Written instruction:
Extract each line of the data and write it out again exactly.
· · · ·
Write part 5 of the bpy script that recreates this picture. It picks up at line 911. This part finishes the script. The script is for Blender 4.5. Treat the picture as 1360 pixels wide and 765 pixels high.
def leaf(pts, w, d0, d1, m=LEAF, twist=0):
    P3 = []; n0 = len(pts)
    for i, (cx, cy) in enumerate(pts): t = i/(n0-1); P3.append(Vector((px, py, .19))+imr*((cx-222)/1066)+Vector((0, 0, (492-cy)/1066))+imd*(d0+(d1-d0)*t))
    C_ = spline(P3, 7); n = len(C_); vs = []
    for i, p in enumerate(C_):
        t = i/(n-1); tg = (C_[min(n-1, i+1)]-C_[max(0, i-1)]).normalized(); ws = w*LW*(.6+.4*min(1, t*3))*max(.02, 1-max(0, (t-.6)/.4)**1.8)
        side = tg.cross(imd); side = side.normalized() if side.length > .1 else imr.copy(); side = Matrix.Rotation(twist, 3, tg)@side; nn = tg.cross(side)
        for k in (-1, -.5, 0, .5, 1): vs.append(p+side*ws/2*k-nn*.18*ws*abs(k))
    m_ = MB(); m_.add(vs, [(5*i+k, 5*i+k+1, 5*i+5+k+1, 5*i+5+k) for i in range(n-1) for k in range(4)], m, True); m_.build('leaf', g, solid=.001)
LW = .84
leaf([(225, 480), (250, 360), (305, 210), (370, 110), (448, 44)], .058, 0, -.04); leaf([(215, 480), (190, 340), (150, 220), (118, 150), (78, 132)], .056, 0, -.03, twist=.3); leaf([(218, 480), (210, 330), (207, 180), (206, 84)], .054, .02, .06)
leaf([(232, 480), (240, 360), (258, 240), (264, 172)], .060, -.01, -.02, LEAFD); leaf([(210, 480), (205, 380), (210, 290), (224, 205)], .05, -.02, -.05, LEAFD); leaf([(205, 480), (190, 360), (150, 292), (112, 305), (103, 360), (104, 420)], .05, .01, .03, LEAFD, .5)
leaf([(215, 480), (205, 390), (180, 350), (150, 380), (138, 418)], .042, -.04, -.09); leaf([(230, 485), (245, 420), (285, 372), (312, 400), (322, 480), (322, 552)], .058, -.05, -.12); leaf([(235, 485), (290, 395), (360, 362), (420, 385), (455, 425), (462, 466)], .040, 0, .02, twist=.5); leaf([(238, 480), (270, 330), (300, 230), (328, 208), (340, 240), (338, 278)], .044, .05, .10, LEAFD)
· · · ·
Result:
Write part 5 of the bpy script that recreates this picture. It picks up at line 911. This part finishes the script. The script is for Blender 4.5. Treat the picture as 1360 pixels wide and 765 pixels high.
def leaf(pts, w, d0, d1, m=LEAF, twist=0):
    P3 = []; n0 = len(pts)
    for i, (cx, cy) in enumerate(pts): t = i/(n0-1); P3.append(Vector((px, py, .19))+imr*((cx-222)/1066)+Vector((0, 0, (492-cy)/1066))+imd*(d0+(d1-d0)*t))
    C_ = spline(P3, 7); n = len(C_); vs = []
    for i, p in enumerate(C_):
        t = i/(n-1); tg = (C_[min(n-1, i+1)]-C_[max(0, i-1)]).normalized(); ws = w*LW*(.6+.4*min(1, t*3))*max(.02, 1-max(0, (t-.6)/.4)**1.8)
        side = tg.cross(imd); side = side.normalized() if side.length > .1 else imr.copy(); side = Matrix.Rotation(twist, 3, tg)@side; nn = tg.cross(side)
        for k in (-1, -.5, 0, .5, 1): vs.append(p+side*ws/2*k-nn*.18*ws*abs(k))
    m_ = MB(); m_.add(vs, [(5*i+k, 5*i+k+1, 5*i+5+k+1, 5*i+5+k) for i in range(n-1) for k in range(4)], m, True); m_.build('leaf', g, solid=.001)
LW = .84
leaf([(225, 480), (250, 360), (305, 210), (370, 110), (448, 44)], .058, 0, -.04); leaf([(215, 480), (190, 340), (150, 220), (118, 150), (78, 132)], .056, 0, -.03, twist=.3); leaf([(218, 480), (210, 330), (207, 180), (206, 84)], .054, .02, .06)
leaf([(232, 480), (240, 360), (258, 240), (264, 172)], .060, -.01, -.02, LEAFD); leaf([(210, 480), (205, 380), (210, 290), (224, 205)], .05, -.02, -.05, LEAFD); leaf([(205, 480), (190, 360), (150, 292), (112, 305), (103, 360), (104, 420)], .05, .01, .03, LEAFD, .5)
leaf([(215, 480), (205, 390), (180, 350), (150, 380), (138, 418)], .042, -.04, -.09); leaf([(230, 485), (245, 420), (285, 372), (312, 400), (322, 480), (322, 552)], .058, -.05, -.12); leaf([(235, 485), (290, 395), (360, 362), (420, 385), (455, 425), (462, 466)], .040, 0, .02, twist=.5); leaf([(238, 480), (270, 330), (300, 230), (328, 208), (340, 240), (338, 278)], .044, .05, .10, LEAFD)